[3D scene scripts]
• • • • •

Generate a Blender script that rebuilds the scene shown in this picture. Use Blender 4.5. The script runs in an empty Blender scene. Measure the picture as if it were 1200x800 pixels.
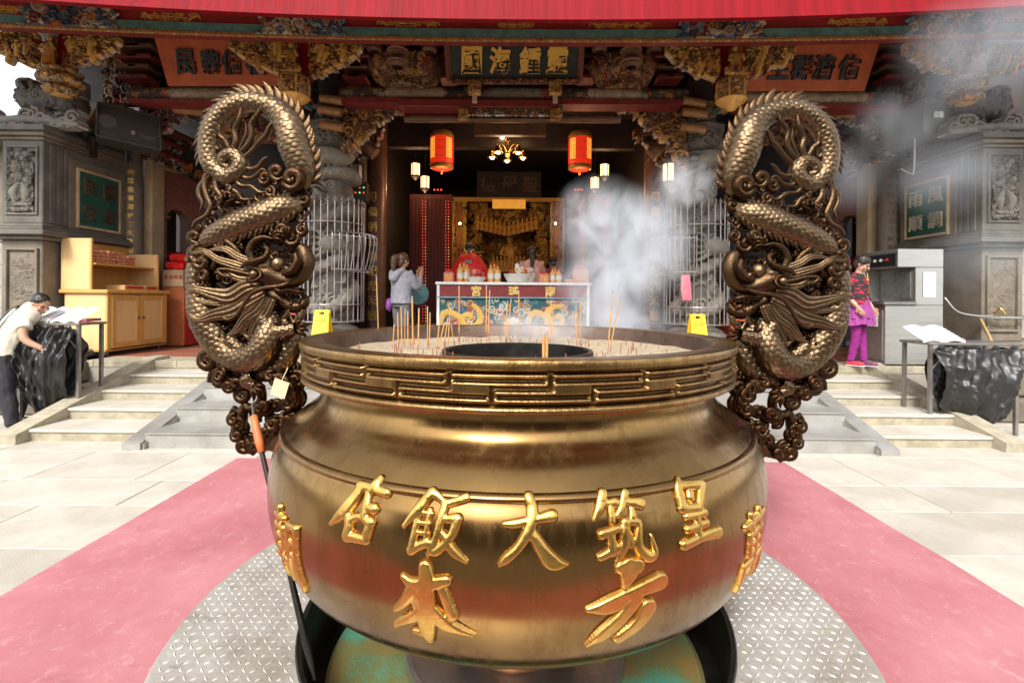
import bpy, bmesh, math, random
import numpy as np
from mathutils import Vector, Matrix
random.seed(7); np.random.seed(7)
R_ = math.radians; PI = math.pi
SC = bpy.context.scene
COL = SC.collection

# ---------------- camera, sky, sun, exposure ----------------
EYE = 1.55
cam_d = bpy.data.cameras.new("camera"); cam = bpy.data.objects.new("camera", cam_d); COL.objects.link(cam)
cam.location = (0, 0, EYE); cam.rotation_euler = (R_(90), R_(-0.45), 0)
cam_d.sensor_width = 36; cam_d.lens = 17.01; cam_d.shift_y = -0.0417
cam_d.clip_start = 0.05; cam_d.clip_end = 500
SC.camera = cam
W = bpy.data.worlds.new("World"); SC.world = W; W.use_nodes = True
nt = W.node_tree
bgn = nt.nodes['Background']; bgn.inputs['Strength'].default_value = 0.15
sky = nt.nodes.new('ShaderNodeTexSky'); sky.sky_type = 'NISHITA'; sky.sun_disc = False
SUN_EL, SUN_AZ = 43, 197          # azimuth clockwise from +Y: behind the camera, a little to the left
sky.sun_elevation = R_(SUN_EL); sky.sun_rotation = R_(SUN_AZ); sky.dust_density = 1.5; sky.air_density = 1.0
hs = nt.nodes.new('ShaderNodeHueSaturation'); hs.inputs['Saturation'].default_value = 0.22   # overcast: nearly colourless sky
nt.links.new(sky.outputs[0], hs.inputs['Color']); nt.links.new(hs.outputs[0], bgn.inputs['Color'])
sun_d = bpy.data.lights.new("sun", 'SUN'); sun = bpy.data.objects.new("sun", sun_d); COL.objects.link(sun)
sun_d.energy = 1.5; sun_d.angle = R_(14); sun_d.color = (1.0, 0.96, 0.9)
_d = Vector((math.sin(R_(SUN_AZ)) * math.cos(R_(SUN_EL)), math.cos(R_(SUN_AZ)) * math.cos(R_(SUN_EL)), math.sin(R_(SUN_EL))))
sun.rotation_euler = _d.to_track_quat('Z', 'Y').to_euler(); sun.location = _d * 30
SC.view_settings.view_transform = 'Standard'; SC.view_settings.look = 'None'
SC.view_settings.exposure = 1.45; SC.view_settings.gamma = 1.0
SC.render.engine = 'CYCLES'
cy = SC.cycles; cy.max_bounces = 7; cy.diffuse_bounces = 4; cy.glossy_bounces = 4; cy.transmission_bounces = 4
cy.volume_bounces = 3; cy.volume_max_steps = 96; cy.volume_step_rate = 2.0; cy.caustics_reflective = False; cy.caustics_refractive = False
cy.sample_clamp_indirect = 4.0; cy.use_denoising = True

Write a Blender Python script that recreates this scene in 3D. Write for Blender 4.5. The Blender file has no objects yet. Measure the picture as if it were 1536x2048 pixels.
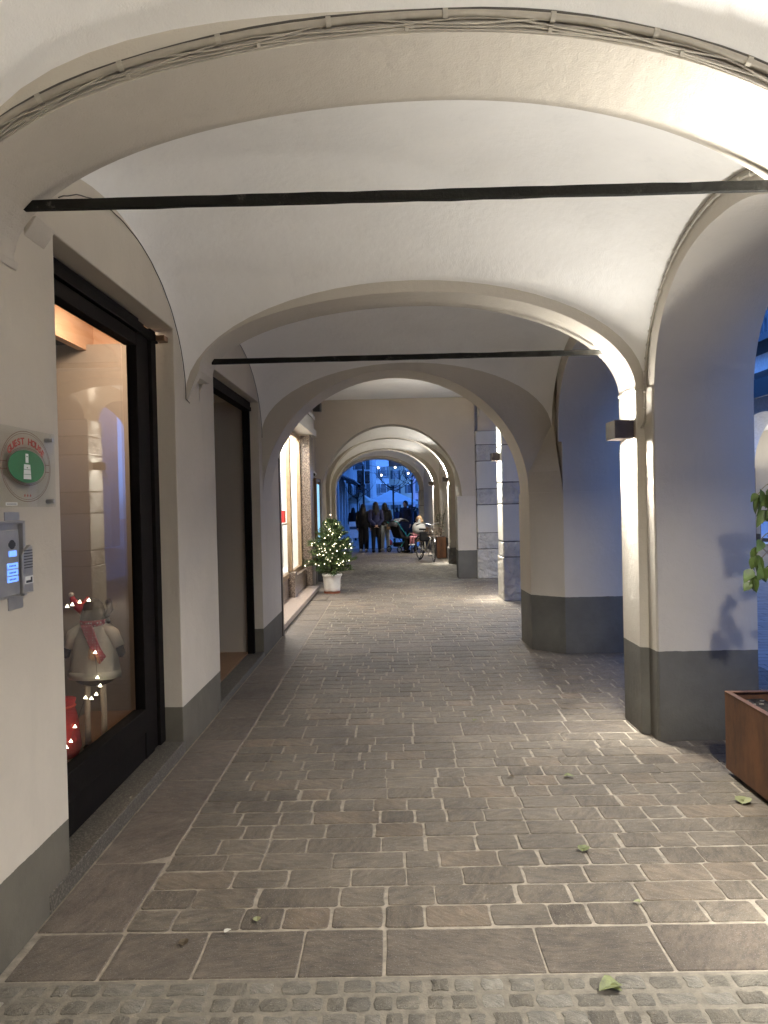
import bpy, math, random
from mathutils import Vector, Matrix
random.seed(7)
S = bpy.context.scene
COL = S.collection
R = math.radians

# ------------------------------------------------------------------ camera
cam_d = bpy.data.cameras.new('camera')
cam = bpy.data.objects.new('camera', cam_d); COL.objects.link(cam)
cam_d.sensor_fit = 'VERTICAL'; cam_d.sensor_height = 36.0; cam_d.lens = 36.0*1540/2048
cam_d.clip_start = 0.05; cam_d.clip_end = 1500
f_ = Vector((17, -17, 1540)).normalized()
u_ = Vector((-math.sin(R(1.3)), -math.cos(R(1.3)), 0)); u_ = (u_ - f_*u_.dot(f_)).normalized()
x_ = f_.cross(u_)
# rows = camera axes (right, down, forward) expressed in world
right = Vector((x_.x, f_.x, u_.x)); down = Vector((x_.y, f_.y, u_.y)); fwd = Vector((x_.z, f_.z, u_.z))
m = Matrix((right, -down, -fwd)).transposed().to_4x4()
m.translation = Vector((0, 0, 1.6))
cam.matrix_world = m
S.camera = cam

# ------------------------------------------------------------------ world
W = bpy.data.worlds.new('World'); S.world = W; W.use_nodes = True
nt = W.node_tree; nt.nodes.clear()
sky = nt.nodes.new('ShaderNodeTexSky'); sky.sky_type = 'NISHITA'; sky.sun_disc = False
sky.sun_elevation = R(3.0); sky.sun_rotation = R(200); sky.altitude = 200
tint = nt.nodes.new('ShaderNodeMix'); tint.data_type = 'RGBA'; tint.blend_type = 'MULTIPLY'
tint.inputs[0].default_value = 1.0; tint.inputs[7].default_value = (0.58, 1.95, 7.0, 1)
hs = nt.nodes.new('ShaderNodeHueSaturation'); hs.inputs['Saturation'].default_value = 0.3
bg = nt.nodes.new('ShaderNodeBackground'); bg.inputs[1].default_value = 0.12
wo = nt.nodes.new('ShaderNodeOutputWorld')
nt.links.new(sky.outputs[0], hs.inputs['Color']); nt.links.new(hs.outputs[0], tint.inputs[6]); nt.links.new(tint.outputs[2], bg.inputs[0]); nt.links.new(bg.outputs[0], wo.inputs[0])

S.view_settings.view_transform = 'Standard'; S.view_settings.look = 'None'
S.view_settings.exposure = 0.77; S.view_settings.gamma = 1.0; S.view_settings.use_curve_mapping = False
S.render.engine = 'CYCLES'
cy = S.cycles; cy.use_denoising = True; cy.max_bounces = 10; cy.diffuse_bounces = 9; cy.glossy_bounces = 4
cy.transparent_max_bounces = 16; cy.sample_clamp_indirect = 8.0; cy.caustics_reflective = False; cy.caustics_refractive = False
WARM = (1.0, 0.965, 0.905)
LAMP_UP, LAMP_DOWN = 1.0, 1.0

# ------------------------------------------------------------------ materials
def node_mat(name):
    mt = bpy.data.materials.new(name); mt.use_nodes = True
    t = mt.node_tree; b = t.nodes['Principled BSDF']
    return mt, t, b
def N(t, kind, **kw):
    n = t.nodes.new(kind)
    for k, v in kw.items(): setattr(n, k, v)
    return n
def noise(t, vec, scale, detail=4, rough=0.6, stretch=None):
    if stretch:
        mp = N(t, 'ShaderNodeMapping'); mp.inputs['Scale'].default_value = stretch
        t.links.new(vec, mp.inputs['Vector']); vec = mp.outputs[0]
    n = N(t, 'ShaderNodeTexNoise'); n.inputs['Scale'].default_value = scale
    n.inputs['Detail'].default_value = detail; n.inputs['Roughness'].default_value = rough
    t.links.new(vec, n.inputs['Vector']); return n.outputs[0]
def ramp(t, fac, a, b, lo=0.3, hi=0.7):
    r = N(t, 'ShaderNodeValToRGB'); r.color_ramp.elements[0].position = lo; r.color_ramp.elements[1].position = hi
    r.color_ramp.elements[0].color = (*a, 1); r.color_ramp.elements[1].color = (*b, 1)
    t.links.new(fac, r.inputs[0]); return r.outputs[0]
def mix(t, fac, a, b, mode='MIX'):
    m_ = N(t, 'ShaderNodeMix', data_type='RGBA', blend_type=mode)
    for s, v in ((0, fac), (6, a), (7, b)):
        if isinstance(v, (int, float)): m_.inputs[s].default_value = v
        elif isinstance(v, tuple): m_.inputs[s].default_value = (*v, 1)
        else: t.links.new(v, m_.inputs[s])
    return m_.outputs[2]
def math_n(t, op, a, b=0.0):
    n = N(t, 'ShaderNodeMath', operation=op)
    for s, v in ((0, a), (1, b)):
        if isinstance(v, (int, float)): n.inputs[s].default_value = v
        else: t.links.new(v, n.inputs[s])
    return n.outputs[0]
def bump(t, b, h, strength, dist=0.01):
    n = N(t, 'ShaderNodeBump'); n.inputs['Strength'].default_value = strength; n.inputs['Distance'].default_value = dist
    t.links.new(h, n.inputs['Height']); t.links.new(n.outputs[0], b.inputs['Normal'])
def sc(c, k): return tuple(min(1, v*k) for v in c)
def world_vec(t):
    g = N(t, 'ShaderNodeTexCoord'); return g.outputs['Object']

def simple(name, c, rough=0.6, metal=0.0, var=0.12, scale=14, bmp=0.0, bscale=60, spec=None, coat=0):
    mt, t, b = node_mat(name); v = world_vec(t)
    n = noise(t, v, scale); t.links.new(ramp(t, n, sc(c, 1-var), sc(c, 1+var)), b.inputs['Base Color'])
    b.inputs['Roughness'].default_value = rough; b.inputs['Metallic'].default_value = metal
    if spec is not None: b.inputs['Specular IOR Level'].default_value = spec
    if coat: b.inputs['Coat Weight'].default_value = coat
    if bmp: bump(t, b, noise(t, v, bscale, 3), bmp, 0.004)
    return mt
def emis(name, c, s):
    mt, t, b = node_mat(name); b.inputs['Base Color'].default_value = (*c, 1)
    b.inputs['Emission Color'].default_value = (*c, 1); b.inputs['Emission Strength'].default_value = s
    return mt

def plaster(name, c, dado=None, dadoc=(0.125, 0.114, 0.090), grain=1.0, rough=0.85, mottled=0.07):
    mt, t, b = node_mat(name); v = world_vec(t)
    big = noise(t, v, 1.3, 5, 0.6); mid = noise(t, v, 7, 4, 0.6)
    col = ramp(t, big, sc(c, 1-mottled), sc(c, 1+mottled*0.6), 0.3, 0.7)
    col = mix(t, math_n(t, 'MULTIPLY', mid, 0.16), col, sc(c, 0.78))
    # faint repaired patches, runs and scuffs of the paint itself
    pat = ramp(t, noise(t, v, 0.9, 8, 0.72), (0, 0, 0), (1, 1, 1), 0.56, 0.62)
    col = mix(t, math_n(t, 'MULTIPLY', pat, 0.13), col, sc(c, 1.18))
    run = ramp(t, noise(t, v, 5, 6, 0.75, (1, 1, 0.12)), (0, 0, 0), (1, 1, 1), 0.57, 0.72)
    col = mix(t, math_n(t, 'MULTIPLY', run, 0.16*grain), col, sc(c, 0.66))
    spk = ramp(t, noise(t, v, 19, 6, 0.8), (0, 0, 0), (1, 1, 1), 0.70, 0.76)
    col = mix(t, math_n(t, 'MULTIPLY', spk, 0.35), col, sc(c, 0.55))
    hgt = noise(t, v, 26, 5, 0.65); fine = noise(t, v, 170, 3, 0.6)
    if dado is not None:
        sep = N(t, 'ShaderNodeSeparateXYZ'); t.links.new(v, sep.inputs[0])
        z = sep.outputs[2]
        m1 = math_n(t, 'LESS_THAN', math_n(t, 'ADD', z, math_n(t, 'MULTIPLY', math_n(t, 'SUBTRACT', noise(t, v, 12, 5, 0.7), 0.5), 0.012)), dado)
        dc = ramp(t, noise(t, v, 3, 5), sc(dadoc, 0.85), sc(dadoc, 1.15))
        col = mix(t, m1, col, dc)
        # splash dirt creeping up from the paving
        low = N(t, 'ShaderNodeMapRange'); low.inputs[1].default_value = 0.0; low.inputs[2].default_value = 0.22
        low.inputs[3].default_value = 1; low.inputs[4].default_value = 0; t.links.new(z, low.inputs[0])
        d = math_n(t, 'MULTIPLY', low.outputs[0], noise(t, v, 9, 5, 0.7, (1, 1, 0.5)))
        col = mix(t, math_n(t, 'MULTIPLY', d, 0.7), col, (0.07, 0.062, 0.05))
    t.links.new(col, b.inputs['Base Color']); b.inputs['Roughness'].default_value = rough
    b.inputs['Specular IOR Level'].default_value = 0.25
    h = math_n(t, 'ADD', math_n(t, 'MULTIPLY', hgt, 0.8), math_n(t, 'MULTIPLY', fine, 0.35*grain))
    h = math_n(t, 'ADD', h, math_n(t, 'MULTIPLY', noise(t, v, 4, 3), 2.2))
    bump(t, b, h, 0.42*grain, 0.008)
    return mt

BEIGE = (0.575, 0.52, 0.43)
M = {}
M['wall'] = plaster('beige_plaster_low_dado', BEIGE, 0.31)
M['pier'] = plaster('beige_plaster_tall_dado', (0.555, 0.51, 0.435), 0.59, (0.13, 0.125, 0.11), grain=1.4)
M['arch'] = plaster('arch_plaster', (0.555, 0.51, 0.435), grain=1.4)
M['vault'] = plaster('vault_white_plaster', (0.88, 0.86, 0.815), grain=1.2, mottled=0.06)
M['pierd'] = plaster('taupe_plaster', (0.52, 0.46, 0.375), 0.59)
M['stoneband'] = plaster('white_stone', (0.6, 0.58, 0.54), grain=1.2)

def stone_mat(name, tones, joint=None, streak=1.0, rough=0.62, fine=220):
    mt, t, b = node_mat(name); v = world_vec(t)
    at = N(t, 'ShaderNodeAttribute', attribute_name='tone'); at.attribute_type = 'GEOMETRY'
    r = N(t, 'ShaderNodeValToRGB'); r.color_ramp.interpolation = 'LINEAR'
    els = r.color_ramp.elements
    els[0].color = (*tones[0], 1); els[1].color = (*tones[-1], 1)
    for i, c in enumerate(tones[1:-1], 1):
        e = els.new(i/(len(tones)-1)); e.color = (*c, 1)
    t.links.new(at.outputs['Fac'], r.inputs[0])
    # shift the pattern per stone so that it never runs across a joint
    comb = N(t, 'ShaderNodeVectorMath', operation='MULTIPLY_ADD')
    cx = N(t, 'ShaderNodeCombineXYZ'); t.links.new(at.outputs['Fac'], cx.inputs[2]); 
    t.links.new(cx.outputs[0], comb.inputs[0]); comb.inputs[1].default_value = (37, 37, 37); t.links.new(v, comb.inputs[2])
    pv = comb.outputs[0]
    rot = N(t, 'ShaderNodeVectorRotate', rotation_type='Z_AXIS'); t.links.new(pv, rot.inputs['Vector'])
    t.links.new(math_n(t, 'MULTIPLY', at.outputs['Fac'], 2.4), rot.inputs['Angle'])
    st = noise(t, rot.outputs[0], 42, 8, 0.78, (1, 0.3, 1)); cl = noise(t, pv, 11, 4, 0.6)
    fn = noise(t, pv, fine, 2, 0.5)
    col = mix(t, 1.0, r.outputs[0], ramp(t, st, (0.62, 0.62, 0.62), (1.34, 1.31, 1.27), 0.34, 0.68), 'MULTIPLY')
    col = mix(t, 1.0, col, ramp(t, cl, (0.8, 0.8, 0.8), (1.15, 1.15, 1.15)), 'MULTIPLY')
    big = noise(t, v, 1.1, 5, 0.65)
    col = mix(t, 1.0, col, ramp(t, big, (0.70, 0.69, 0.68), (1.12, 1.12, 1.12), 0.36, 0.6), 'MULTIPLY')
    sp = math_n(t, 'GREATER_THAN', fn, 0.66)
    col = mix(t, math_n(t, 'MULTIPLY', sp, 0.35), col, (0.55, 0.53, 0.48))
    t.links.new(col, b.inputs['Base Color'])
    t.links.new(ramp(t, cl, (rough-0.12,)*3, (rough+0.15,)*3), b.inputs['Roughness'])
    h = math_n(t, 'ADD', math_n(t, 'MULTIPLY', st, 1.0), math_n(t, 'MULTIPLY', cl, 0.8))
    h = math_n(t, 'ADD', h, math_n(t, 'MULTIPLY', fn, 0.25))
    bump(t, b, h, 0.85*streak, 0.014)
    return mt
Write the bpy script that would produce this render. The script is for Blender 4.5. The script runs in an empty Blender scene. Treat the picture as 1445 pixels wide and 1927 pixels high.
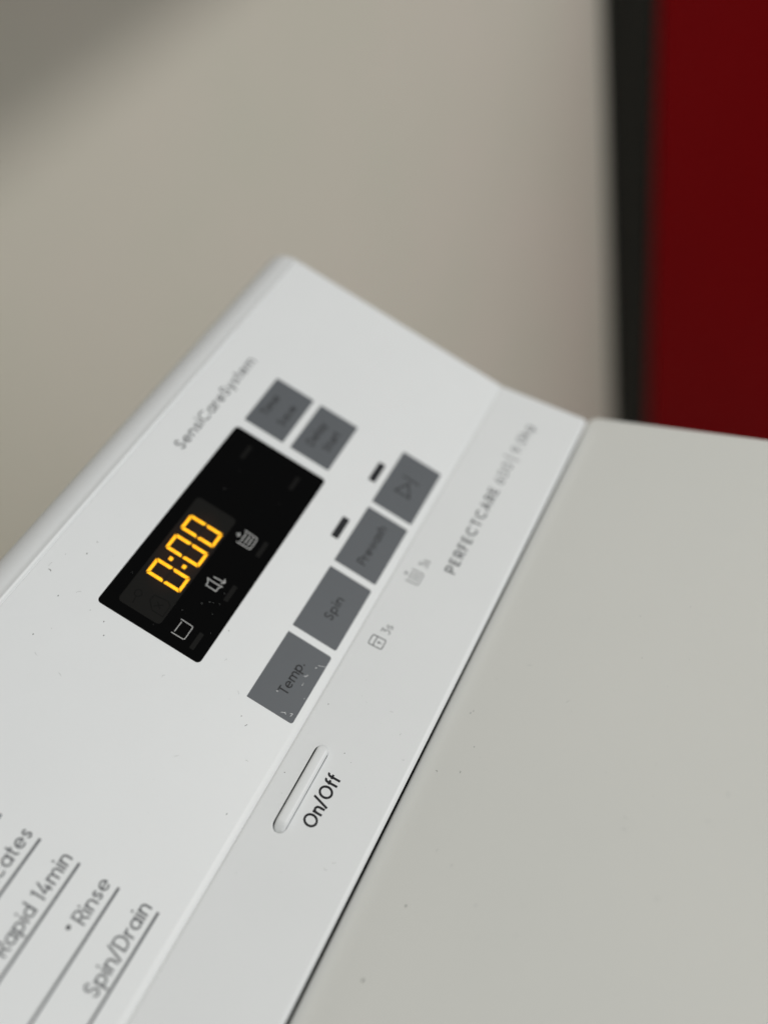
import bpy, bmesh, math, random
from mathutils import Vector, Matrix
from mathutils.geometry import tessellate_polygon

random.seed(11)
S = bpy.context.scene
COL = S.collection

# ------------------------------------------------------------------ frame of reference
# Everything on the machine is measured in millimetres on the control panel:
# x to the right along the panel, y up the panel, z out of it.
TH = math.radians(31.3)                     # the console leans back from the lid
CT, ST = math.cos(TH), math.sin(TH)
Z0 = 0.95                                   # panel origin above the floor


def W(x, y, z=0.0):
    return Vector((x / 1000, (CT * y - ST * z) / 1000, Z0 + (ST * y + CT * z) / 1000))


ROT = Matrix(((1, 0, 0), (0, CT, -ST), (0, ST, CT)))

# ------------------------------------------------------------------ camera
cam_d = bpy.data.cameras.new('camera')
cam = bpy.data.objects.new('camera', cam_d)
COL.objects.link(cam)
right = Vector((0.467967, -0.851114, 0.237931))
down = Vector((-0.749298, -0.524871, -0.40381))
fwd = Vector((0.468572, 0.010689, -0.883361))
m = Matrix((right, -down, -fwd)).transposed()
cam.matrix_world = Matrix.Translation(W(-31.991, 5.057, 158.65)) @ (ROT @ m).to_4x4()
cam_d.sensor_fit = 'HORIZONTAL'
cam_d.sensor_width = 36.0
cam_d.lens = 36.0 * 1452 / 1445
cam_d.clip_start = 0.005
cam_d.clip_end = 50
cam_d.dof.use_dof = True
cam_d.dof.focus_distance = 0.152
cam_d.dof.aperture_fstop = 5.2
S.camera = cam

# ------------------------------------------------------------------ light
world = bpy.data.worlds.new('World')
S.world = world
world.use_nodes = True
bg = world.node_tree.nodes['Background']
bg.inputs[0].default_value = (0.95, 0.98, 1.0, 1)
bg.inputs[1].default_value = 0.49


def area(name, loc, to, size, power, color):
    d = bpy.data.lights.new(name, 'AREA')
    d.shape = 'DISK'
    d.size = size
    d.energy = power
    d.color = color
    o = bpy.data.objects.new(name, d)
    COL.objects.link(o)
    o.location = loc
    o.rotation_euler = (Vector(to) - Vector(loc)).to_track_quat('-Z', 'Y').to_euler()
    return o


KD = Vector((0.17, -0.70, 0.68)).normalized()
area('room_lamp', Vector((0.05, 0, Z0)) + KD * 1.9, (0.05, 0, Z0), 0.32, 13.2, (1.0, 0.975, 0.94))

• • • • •

* Request: Go to the line containing "Write the bpy" and copy exactly from there through the line containing "ROT = Matrix(((1, 0, 0), (0, CT, -ST), (0, ST, CT)))", both included, and nothing more. Pictures are excluded.

* Answer to this problem:
Write the bpy script that would produce this render. The script is for Blender 4.5. The script runs in an empty Blender scene. Treat the picture as 1445 pixels wide and 1927 pixels high.
import bpy, bmesh, math, random
from mathutils import Vector, Matrix
from mathutils.geometry import tessellate_polygon

random.seed(11)
S = bpy.context.scene
COL = S.collection

# ------------------------------------------------------------------ frame of reference
# Everything on the machine is measured in millimetres on the control panel:
# x to the right along the panel, y up the panel, z out of it.
TH = math.radians(31.3)                     # the console leans back from the lid
CT, ST = math.cos(TH), math.sin(TH)
Z0 = 0.95                                   # panel origin above the floor


def W(x, y, z=0.0):
    return Vector((x / 1000, (CT * y - ST * z) / 1000, Z0 + (ST * y + CT * z) / 1000))


ROT = Matrix(((1, 0, 0), (0, CT, -ST), (0, ST, CT)))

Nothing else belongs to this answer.